>> begin SOURCE DATA
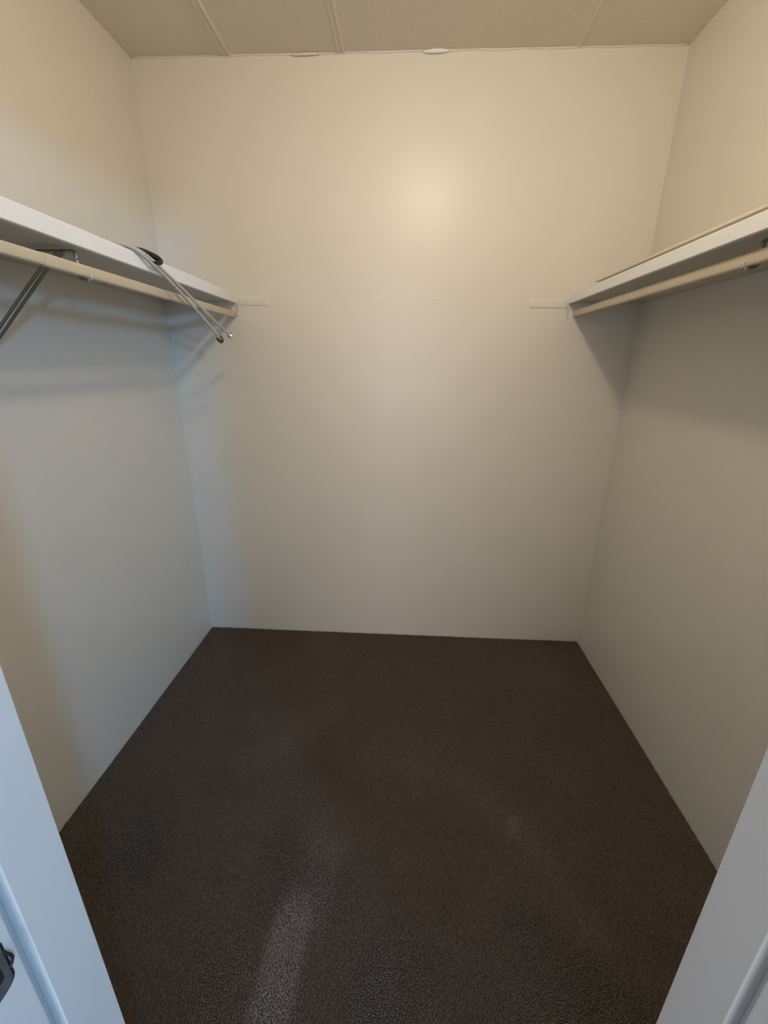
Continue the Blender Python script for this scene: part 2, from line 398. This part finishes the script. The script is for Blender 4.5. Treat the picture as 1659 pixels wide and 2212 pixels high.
# ------------------------------------------------------------------ hoses over the left shelf
def hose(name, label, pts, rad, nut_dir, nut_mat, nut_label):
    p = smooth_path(pts, 8)
    t = thing(name, label, 'hose', pts[0], 'thin hoses over the left shelf')
    link('sheath', tube(p, rad, 10), M_HOSE, t, smooth=True)
    e = p[-1]; d = (p[-1] - p[-3]).normalized()
    q = d.to_track_quat('Z', 'Y').to_matrix().to_4x4()
    bm = bmesh.new()
    bmesh.ops.create_cone(bm, cap_ends=True, segments=14, radius1=rad * 1.15, radius2=rad * 1.25, depth=0.026, matrix=Matrix.Translation(e - d * 0.004) @ q)
    link('ferrule', bm, M_TIP, t, smooth=False, bevel=0.0006)
    bm = bmesh.new()
    bmesh.ops.create_cone(bm, cap_ends=True, segments=6, radius1=0.0122, radius2=0.0122, depth=0.018, matrix=Matrix.Translation(e + d * 0.014) @ q)
    o = link('nut', bm, nut_mat, t, bevel=0.0012)
    o['label'] = nut_label
    bm = bmesh.new()
    bmesh.ops.create_cone(bm, cap_ends=True, segments=16, radius1=0.0080, radius2=0.0080, depth=0.006, matrix=Matrix.Translation(e + d * 0.0245) @ q)
    link('nut_collar', bm, nut_mat, t, bevel=0.0008)
    return t
zs = 1.6635
hose('hose', 'thin braided grey hose ending in a bright nut, longer of two on left shelf',
     [(0.20, 0.42, zs + 0.0048), (0.262, 0.62, zs + 0.0048), (0.289, 0.80, zs + 0.0050), (0.301, 0.94, zs + 0.0052), (0.3130, 1.046, zs + 0.0058), (0.3245, 1.13, 1.641), (0.332, 1.30, 1.578), (0.340, 1.44, 1.522), (0.3455, 1.530, 1.490)],
     0.0047, None, M_NUT, 'bright silver hex nut')
hose('hose', 'thin braided grey hose ending in a dark nut, shorter of two on left shelf',
     [(0.18, 0.45, zs + 0.0048), (0.243, 0.65, zs + 0.0048), (0.273, 0.82, zs + 0.0048), (0.286, 0.92, zs + 0.0052), (0.3125, 1.012, zs + 0.0056), (0.3265, 1.09, 1.640), (0.336, 1.22, 1.582), (0.345, 1.35, 1.514), (0.349, 1.418, 1.474)],
     0.0047, None, mat('dark_nut_metal', (0.16, 0.15, 0.14), 0.3, metal=0.9), 'dark hex nut')

# black loop lying behind the hoses
lp = [(0.17, 0.86, zs + 0.0084), (0.245, 0.965, zs + 0.0084), (0.285, 1.036, zs + 0.0095), (0.297, 1.056, zs + 0.0095), (0.308, 1.070, zs + 0.0090), (0.318, 1.091, 1.6690), (0.324, 1.114, 1.6655), (0.3275, 1.122, 1.6590), (0.3290, 1.110, 1.6535), (0.3275, 1.095, 1.6500), (0.3240, 1.080, 1.6490)]
o = link('rubber_strap', tube(smooth_path(lp, 8), 0.0080, 10, rads=[0.0080 * min(1, (81.5 - k) / 20) for k in range(81)]), M_BLACK, None, smooth=True)
o['label'] = 'black rubber strap with its end hooked over the left shelf edge beside the hoses'; o['category'] = 'strap'

# ------------------------------------------------------------------ ceiling lamp of the closet (above the frame)
t = thing('ceiling_lamp', 'small round glowing bulb in a porcelain holder on the closet ceiling', 'lamp', (LAMP.x, LAMP.y, H))
def lathe(profile, cx, cy, n=28):
    bm = bmesh.new(); rings = [[bm.verts.new((cx + r_ * math.cos(2 * math.pi * k / n), cy + r_ * math.sin(2 * math.pi * k / n), z)) for k in range(n)] for r_, z in profile]
    for i in range(len(rings) - 1):
        for k in range(n): bm.faces.new((rings[i][k], rings[i][(k + 1) % n], rings[i + 1][(k + 1) % n], rings[i + 1][k]))
    bm.faces.new(rings[0]); bm.faces.new(rings[-1]); return bm
link('lampholder', lathe([(0.060, H - 0.0005), (0.060, H - 0.008), (0.052, H - 0.014), (0.022, H - 0.017), (0.016, H - 0.022)], LAMP.x, LAMP.y), M_PORC, t, smooth=True)
GR = 0.054
link('globe', lathe([(GR * math.sin(a), LAMP.z + GR * math.cos(a)) for a in [0.40 + (math.pi - 0.45) * k / 14 for k in range(15)]], LAMP.x, LAMP.y, 28), bulb_mat(), t, smooth=True)

# ------------------------------------------------------------------ bedroom behind the camera (daylight comes from its small window, the wide one is added fill)
BX0, BX1 = -1.3, 4.9
struct('wall_bedroom_back', boxes(*[(a, b, BY - 0.12, BY, -0.03, H) for a, b in ((BX0 - 0.1, VX0), (VX1, WX0), (WX1, BX1 + 0.1))],
       *[(a, b, BY - 0.12, BY, c, d) for a, b, e, f in ((VX0, VX1, VZ0, VZ1), (WX0, WX1, WZ0, WZ1)) for c, d in ((-0.03, e), (f, H))]), M_BED)
struct('wall_bedroom_left', boxes((BX0 - 0.1, BX0, BY, FW0, -0.03, H)), M_BED)
struct('wall_bedroom_right', boxes((BX1, BX1 + 0.1, BY, FW0, -0.03, H)), M_BED)
struct('wall_bedroom_front', boxes((BX0 - 0.1, -0.10, FW0, FW0 + 0.08, -0.03, H), (W + 0.10, BX1 + 0.1, FW0, FW0 + 0.08, -0.03, H)), M_BED)
struct('floor_bedroom', boxes((BX0 - 0.1, BX1 + 0.1, BY - 0.12, -0.05, -0.05, -0.006)), M_BEDFLOOR)
struct('ceiling_bedroom', boxes((BX0 - 0.1, BX1 + 0.1, BY - 0.12, FW0, H, H + 0.06)), M_BED)
for nm, a, b, e, f, lb in (('window_1', WX0, WX1, WZ0, WZ1, 'small high bedroom window behind the camera to the right'), ('fill_window', VX0, VX1, VZ0, VZ1, 'wide unseen window added behind the camera for fill light')):
    y0, y1, w = BY - 0.10, BY - 0.04, 0.04
    win = struct(nm, boxes((a, a + w, y0, y1, e, f), (b - w, b, y0, y1, e, f), (a + w, b - w, y0, y1, e, e + w), (a + w, b - w, y0, y1, f - w, f)), M_TRIM, lb)
    link('window_pane', boxes((a + w, b - w, BY - 0.074, BY - 0.070, e + w, f - w)), glass_mat(), win)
>> end SOURCE DATA
## EXERCISE OBJECTIVE:
Scan the material above. Copy each line that holds the word "from".

## SOLUTION TO THIS EXERCISE:
Continue the Blender Python script for this scene: part 2, from line 398. This part finishes the script. The script is for Blender 4.5. Treat the picture as 1659 pixels wide and 2212 pixels high.
# ------------------------------------------------------------------ bedroom behind the camera (daylight comes from its small window, the wide one is added fill)